DATA SECTION
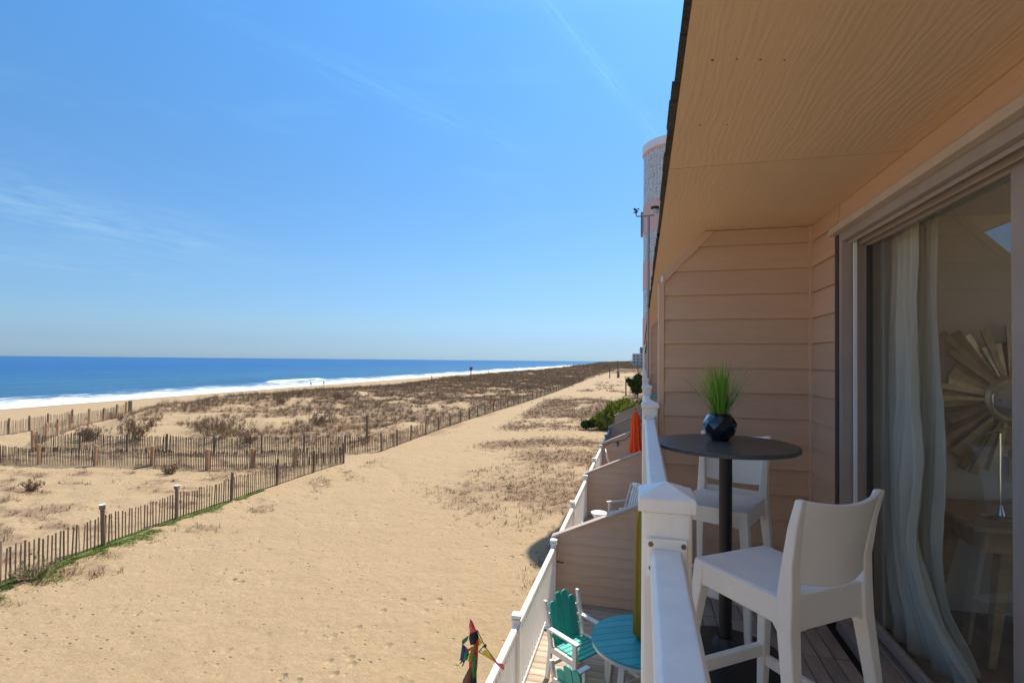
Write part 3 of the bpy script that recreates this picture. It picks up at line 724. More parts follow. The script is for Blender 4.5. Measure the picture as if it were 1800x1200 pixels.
fence('weathered sand fence in the foreground, its base in green growth, two posts with white lids', ptsA, ptsA[1:], M_wood2, M_post, 1.3, 1.05, .128, seed=2, lean=.014, xtra=bird_box, post_r=.075)
ptsB = [(-43, 24.0), (-39.55, 24.42), (-36.6, 24.73), (-32.98, 25.44), (-29.24, 26.0), (-25.76, 26.68), (-23.44, 27.72), (-21.3, 28.9), (-18.5, 29.75)]
fence('sand fence with orange treated posts just behind the foreground fence', ptsB, ptsB[1:-1], M_wood2, M_post2, 1.25, 1.1, .105, post_r=.10, square=True, seed=3, lean=.015)
ptsC = [(-42.47, 28.3), (-38.82, 28.8), (-35.2, 29.3), (-32.4, 29.9), (-29.15, 30.7), (-25.91, 31.5), (-23.23, 32.5), (-20.64, 33.6), (-18.5, 34.96)]
fence('brown sand fence standing in front of the brown bushes on the dune', ptsC, ptsC, M_wood2, M_post, 1.3, 1.2, .115, post_r=.075, seed=4, lean=.02)
ptsD = [(-18.5, 34.96), (-18.7, 40.4), (-18.9, 47), (-19, 53.5), (-18.8, 62), (-18.5, 72), (-18.2, 84), (-18, 98), (-18, 112), (-18.3, 130), (-18.6, 150), (-18.8, 175)]
pd = []
for a, b_ in zip(ptsD[:-1], ptsD[1:]):
    k = max(1, round(math.dist(a, b_)/3.3))
    pd += [(a[0]+(b_[0]-a[0])*j/k, a[1]+(b_[1]-a[1])*j/k) for j in range(k)]
fence('long sand fence running down the path beside the dunes towards the horizon', ptsD, pd[1:], M_wood, M_post, 1.3, 1.15, .105, post_r=.07, seed=5)
ptsFf = [(-42.47, 28.3), (-46.77, 32.1), (-48.57, 34.22), (-50.55, 36.63), (-53.5, 40.54), (-54.98, 43.13), (-56.75, 45.97), (-58.6, 48.6)]
fence('sand fence with orange posts climbing from the corner post towards the beach', ptsFf, ptsFf, M_wood, M_post2, 1.5, 1.3, .12, post_r=.09, square=True, seed=6)
ptsE = [(-52.0, 27.5), (-51.6, 30.5), (-52.4, 33.01), (-53.3, 35.2), (-54.2, 37.3), (-55.6, 40.5)]
fence('pale grey sand fence nearest the beach at the left of the photo', ptsE, ptsE, M_wood, M_post, 1.4, 1.25, .12, post_r=.08, seed=7)
def pile(x, y, h_, r_, label, name='wooden_pile', cat='post', group=None, extra=None):
    z = gz1(x, y); t_ = thing(name, label, cat, (x, y, z), 0, group)
    obj('pole', MB().tube([(0, 0, -.3), (0, 0, h_)], [r_, r_*.95], 12), M_post, t_)
    if extra: extra(t_)
    return t_
pile(-59.3, 49.7, 1.5, .22, 'thick grey wooden pile at the top end of the orange post fence')
pile(-21.9, 38.9, 1.9, .09, 'dark wooden marker post standing alone in the dune grass', extra=lambda t_: obj('cap', MB().box(-.1, .1, -.1, .1, 1.9, 1.98), M_post, t_))
pile(-45.4, 136, 4.2, .16, 'tall dark post with a small sign board rising above the far dunes', 'sign_post', 'sign', extra=lambda t_: obj('sign_board', MB().box(-.45, .45, -.05, 0, 3.2, 4.1), M_post, t_))
pile(-53.5, 128, 1.6, .12, 'short grey post on the dune crest left of the tall sign post')
pile(-64, 215, 2.2, .14, 'small post on the far dune crest')
GP = 'wooden posts standing in the far sand lot'
pile(-12.2, 205, 4.4, .20, 'dark post in the far sand lot, leftmost of the group', group=GP)
pile(-9.9, 222, 4.6, .24, 'dark thicker post in the far sand lot, right of the leftmost', group=GP)
pile(-9.0, 206, 2.4, .5, 'squat dark post low on the far sand lot', group=GP)
pile(-3.0, 101, 3.2, .13, 'tall thin post left of the dark green shrub', group=GP)
pile(-1.6, 200, 3.6, .2, 'post at the far end of the lot beside the railings', group=GP)
bn = thing('picnic_bench', 'low brown bench on the far sand lot', 'bench', (-4.6, 190, gz1(-4.6, 190)))
obj('seat', MB().box(-1.6, 1.6, -.4, .4, .7, .85), M_post, bn)
for sx_ in (-1.2, 1.2): obj('leg', MB().box(sx_-.1, sx_+.1, -.35, .35, 0, .7), M_post, bn)

# ------------------------------------------------------------------ dry growth
def tuft_mesh(name, px, py, pz, hh, ww, nb, spread, tint, lie=None):
    """many blades, each one thin triangle; arrays per tuft"""
    T = len(px); tot = T*nb
    rep = lambda a: np.repeat(a, nb)
    az = rng.uniform(0, 2*np.pi, tot); rad = rng.uniform(0, 1, tot)**.7*rep(spread)
    H_ = rep(hh)*rng.uniform(.45, 1.1, tot); W_ = rep(ww)*rng.uniform(.6, 1.3, tot)
    le = rng.uniform(.12, .75, tot) if lie is None else rng.uniform(.5, 1.35, tot)*1.0
    if lie is not None: le = np.where(rep(lie) > 0, rng.uniform(.9, 1.5, tot), rng.uniform(.12, .75, tot))
    bx = rep(px)+rad*np.cos(az)*.5; by = rep(py)+rad*np.sin(az)*.5; bz = rep(pz)-.01
    a2 = az+rng.normal(0, .5, tot)
    tx = bx+np.cos(a2)*np.sin(le)*H_; ty = by+np.sin(a2)*np.sin(le)*H_; tz = bz+np.cos(le)*H_+.015
    wx = -np.sin(a2)*W_/2; wy = np.cos(a2)*W_/2
    co = np.empty((tot, 3, 3), np.float32)
    co[:, 0] = np.stack([bx-wx, by-wy, bz], -1); co[:, 1] = np.stack([bx+wx, by+wy, bz], -1); co[:, 2] = np.stack([tx, ty, tz], -1)
    me = bpy.data.meshes.new(name); me.vertices.add(tot*3); me.vertices.foreach_set('co', co.ravel())
    me.loops.add(tot*3); me.loops.foreach_set('vertex_index', np.arange(tot*3, dtype=np.int32))
    me.polygons.add(tot); me.polygons.foreach_set('loop_start', np.arange(0, tot*3, 3, dtype=np.int32)); me.update(calc_edges=True)
    at = me.attributes.new('tint', 'FLOAT', 'POINT'); tt = np.clip(rep(tint)+rng.normal(0, .10, tot), 0, 1); at.data.foreach_set('value', np.repeat(tt, 3).astype(np.float32))
    return me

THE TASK
Pictures are to be left out; repeat all the remaining data exactly.

WRITTEN ANSWER
Write part 3 of the bpy script that recreates this picture. It picks up at line 724. More parts follow. The script is for Blender 4.5. Measure the picture as if it were 1800x1200 pixels.
fence('weathered sand fence in the foreground, its base in green growth, two posts with white lids', ptsA, ptsA[1:], M_wood2, M_post, 1.3, 1.05, .128, seed=2, lean=.014, xtra=bird_box, post_r=.075)
ptsB = [(-43, 24.0), (-39.55, 24.42), (-36.6, 24.73), (-32.98, 25.44), (-29.24, 26.0), (-25.76, 26.68), (-23.44, 27.72), (-21.3, 28.9), (-18.5, 29.75)]
fence('sand fence with orange treated posts just behind the foreground fence', ptsB, ptsB[1:-1], M_wood2, M_post2, 1.25, 1.1, .105, post_r=.10, square=True, seed=3, lean=.015)
ptsC = [(-42.47, 28.3), (-38.82, 28.8), (-35.2, 29.3), (-32.4, 29.9), (-29.15, 30.7), (-25.91, 31.5), (-23.23, 32.5), (-20.64, 33.6), (-18.5, 34.96)]
fence('brown sand fence standing in front of the brown bushes on the dune', ptsC, ptsC, M_wood2, M_post, 1.3, 1.2, .115, post_r=.075, seed=4, lean=.02)
ptsD = [(-18.5, 34.96), (-18.7, 40.4), (-18.9, 47), (-19, 53.5), (-18.8, 62), (-18.5, 72), (-18.2, 84), (-18, 98), (-18, 112), (-18.3, 130), (-18.6, 150), (-18.8, 175)]
pd = []
for a, b_ in zip(ptsD[:-1], ptsD[1:]):
    k = max(1, round(math.dist(a, b_)/3.3))
    pd += [(a[0]+(b_[0]-a[0])*j/k, a[1]+(b_[1]-a[1])*j/k) for j in range(k)]
fence('long sand fence running down the path beside the dunes towards the horizon', ptsD, pd[1:], M_wood, M_post, 1.3, 1.15, .105, post_r=.07, seed=5)
ptsFf = [(-42.47, 28.3), (-46.77, 32.1), (-48.57, 34.22), (-50.55, 36.63), (-53.5, 40.54), (-54.98, 43.13), (-56.75, 45.97), (-58.6, 48.6)]
fence('sand fence with orange posts climbing from the corner post towards the beach', ptsFf, ptsFf, M_wood, M_post2, 1.5, 1.3, .12, post_r=.09, square=True, seed=6)
ptsE = [(-52.0, 27.5), (-51.6, 30.5), (-52.4, 33.01), (-53.3, 35.2), (-54.2, 37.3), (-55.6, 40.5)]
fence('pale grey sand fence nearest the beach at the left of the photo', ptsE, ptsE, M_wood, M_post, 1.4, 1.25, .12, post_r=.08, seed=7)
def pile(x, y, h_, r_, label, name='wooden_pile', cat='post', group=None, extra=None):
    z = gz1(x, y); t_ = thing(name, label, cat, (x, y, z), 0, group)
    obj('pole', MB().tube([(0, 0, -.3), (0, 0, h_)], [r_, r_*.95], 12), M_post, t_)
    if extra: extra(t_)
    return t_
pile(-59.3, 49.7, 1.5, .22, 'thick grey wooden pile at the top end of the orange post fence')
pile(-21.9, 38.9, 1.9, .09, 'dark wooden marker post standing alone in the dune grass', extra=lambda t_: obj('cap', MB().box(-.1, .1, -.1, .1, 1.9, 1.98), M_post, t_))
pile(-45.4, 136, 4.2, .16, 'tall dark post with a small sign board rising above the far dunes', 'sign_post', 'sign', extra=lambda t_: obj('sign_board', MB().box(-.45, .45, -.05, 0, 3.2, 4.1), M_post, t_))
pile(-53.5, 128, 1.6, .12, 'short grey post on the dune crest left of the tall sign post')
pile(-64, 215, 2.2, .14, 'small post on the far dune crest')
GP = 'wooden posts standing in the far sand lot'
pile(-12.2, 205, 4.4, .20, 'dark post in the far sand lot, leftmost of the group', group=GP)
pile(-9.9, 222, 4.6, .24, 'dark thicker post in the far sand lot, right of the leftmost', group=GP)
pile(-9.0, 206, 2.4, .5, 'squat dark post low on the far sand lot', group=GP)
pile(-3.0, 101, 3.2, .13, 'tall thin post left of the dark green shrub', group=GP)
pile(-1.6, 200, 3.6, .2, 'post at the far end of the lot beside the railings', group=GP)
bn = thing('picnic_bench', 'low brown bench on the far sand lot', 'bench', (-4.6, 190, gz1(-4.6, 190)))
obj('seat', MB().box(-1.6, 1.6, -.4, .4, .7, .85), M_post, bn)
for sx_ in (-1.2, 1.2): obj('leg', MB().box(sx_-.1, sx_+.1, -.35, .35, 0, .7), M_post, bn)

# ------------------------------------------------------------------ dry growth
def tuft_mesh(name, px, py, pz, hh, ww, nb, spread, tint, lie=None):
    """many blades, each one thin triangle; arrays per tuft"""
    T = len(px); tot = T*nb
    rep = lambda a: np.repeat(a, nb)
    az = rng.uniform(0, 2*np.pi, tot); rad = rng.uniform(0, 1, tot)**.7*rep(spread)
    H_ = rep(hh)*rng.uniform(.45, 1.1, tot); W_ = rep(ww)*rng.uniform(.6, 1.3, tot)
    le = rng.uniform(.12, .75, tot) if lie is None else rng.uniform(.5, 1.35, tot)*1.0
    if lie is not None: le = np.where(rep(lie) > 0, rng.uniform(.9, 1.5, tot), rng.uniform(.12, .75, tot))
    bx = rep(px)+rad*np.cos(az)*.5; by = rep(py)+rad*np.sin(az)*.5; bz = rep(pz)-.01
    a2 = az+rng.normal(0, .5, tot)
    tx = bx+np.cos(a2)*np.sin(le)*H_; ty = by+np.sin(a2)*np.sin(le)*H_; tz = bz+np.cos(le)*H_+.015
    wx = -np.sin(a2)*W_/2; wy = np.cos(a2)*W_/2
    co = np.empty((tot, 3, 3), np.float32)
    co[:, 0] = np.stack([bx-wx, by-wy, bz], -1); co[:, 1] = np.stack([bx+wx, by+wy, bz], -1); co[:, 2] = np.stack([tx, ty, tz], -1)
    me = bpy.data.meshes.new(name); me.vertices.add(tot*3); me.vertices.foreach_set('co', co.ravel())
    me.loops.add(tot*3); me.loops.foreach_set('vertex_index', np.arange(tot*3, dtype=np.int32))
    me.polygons.add(tot); me.polygons.foreach_set('loop_start', np.arange(0, tot*3, 3, dtype=np.int32)); me.update(calc_edges=True)
    at = me.attributes.new('tint', 'FLOAT', 'POINT'); tt = np.clip(rep(tint)+rng.normal(0, .10, tot), 0, 1); at.data.foreach_set('value', np.repeat(tt, 3).astype(np.float32))
    return me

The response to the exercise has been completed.